理論としてはそれほど大変なことを学習しているわけではないが、この問題を中2や中3にやらせたとするとどの程度の生徒がしっかりと解答できるか疑問符がつく。浮力という考え方は中1で学ぶことになっているが、上のような問題をしっかりと考えられるだけのチカラを身につけられるだけの学習内容にはなっていない。

社会は、知識理解だけでは解けないような出題も中学入試には多い。今日も穴埋め式に知識を整理した後、次のような記述問題に取り組ませている。

1 ヨーロッパの国々はどうしてEUという組織を作って、経済的、政治的な結びつきを強めているのだろうか?
2 核兵器をなくすためになくすための世界的な取り組みを「核拡散防止条約」の内容を中心に説明しなさい。
3 東西冷戦というのはどうして東西というのだろうか。東西の意味と冷戦の意味にふれながら説明しなさい。

こうした現代世界についての学習は中2の歴史分野や中3の公民分野でやるのだが、ここまでつっこんだ記述をまとめるだけのチカラは求められない。

私立中学受験についてはいろいろと弊害も多いことは理解している。でも、この時期にこれだけの論理や思考力を問われる学習をしていくことは、子供たちにとってとても大きな「財産」になると思っている。小学校のあの薄っぺらな教科書の学習ではとても身につかない「厚みのある学力」が手に入れられる。

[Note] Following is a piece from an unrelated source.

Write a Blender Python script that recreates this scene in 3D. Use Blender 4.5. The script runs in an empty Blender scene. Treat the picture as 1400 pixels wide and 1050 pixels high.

私は中学受験をしなくても、こうしたカリキュラムで学習することを勧めたいぐらいだ。実際、私の子供たちは私立中学受験はしなかったが、小学生の時は四谷大塚に準拠した教材で算、国、理、社とも学習をさせていた。子供というのは与えられた刺激に比例したものを身につけるし、小学生の高学年の時期はそうした刺激をどんどん吸収するスポンジのような頭脳をもっている時でもある。

そこまでいかなくとも、miyajukuに通っていただいている普通クラスの小5、小6の生徒たちにも、こうしたカリキュラムをふまえた上での「厚みのある学力」をつけるための学習をさせたいといつも考えている。それも、単なる知識の押しつけではなく、自ら考えて見通しを立てて問題解決をしていくチカラ。難しいことだが、そんなチカラをつけるための負荷を与えたい。